Image credit: svilen001

  • Roxanne Ready, Ready Designs

    I found that one of the most valuable things I got out of my business plan was a sense of direction and focus. By the time I’d done the research for the viability of the sector, narrowed down my target market, enumerated my exact services and mission statement, and analyzed my financial goals, I had a clear direction. It’s become something I can look back on whenever I need to sharpen my focus.

    Choosing and analyzing my target market was a huge eye-opener for me, but I’m sure you’ll talk about that in the next segment.

  • You see, this is exactly what I find wrong with business plans. Take Coca Cola’s mission statement: to refresh the world; to inspire moments of optimism and happiness; to create value and make a difference.

    What a load of b*llocks. Really? They exist ‘to refresh the world’? Of course they don’t. They exist to make money. That’s all. This ‘mission statement’ is simple marketing tosh. Wasting your time in coming up with nonsense like this when starting a business is utterly pointless.
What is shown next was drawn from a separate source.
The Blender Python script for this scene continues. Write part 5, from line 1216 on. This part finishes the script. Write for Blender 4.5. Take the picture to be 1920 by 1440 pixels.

    • Patrick, I agree with what you’ve said partially. I don’t think that anything is wrong with it, it should be there and it shouldn’t be “To make money” because all for profit businesses are in business to make money, but also to additionally do whatever they feel is right. Otherwise “To make money” would be in every single businesses mission statement and it would be boring, tiring to read, and silly.

      I agree that it is a load of simple marketing tosh, but it’s effective marketing tosh and it adds to the their brand. Think about their #1 product Coca-Cola and what does it do? It refreshes the World, because everyone in the World knows about Coca-Cola and has drank it at least once or will do so in the future and it most circumstances it will refresh them. Their company and their brand does inspire moments of optimism and happiness, aside from decaying teeth and hyperactivity that is what most people associate Coca-Cola with – optimism and happiness. As for the last one, I can’t explain, but you get the drift.

      The fact that most mission statements only take a matter of minutes to think of and write down says to me that for the potential of what it could achieve having one, it isn’t a waste of time. On the other hand, I know a lot of businesses that don’t have mission statements.

      To each their own.

      Andrew Cooper

  • and when the business is up and running, take note that marketing is not a department, it is everything in the business (emails, phone calls, customer service, brand, quality..etc.. everything)

  • btrivers

    Nice refresher on the basics. I’ve had my head buried in details lately and this is a good reminder to set some SMART goals for this year. Can’t wait for the marketing segment.

  • Great business post Alyssa! You just keep them coming don’t you! :)

    Although I agree with having goals, and goals that are SMART, I don’t create goals with the SMART method in mind because of what PatrickSamphire said in his comment in the A Really SMART Way to Set Goals post as I agree with him.

    On the other hand, thanks for the reminder about strategies, definitely an important one, although they really are all as important as each other.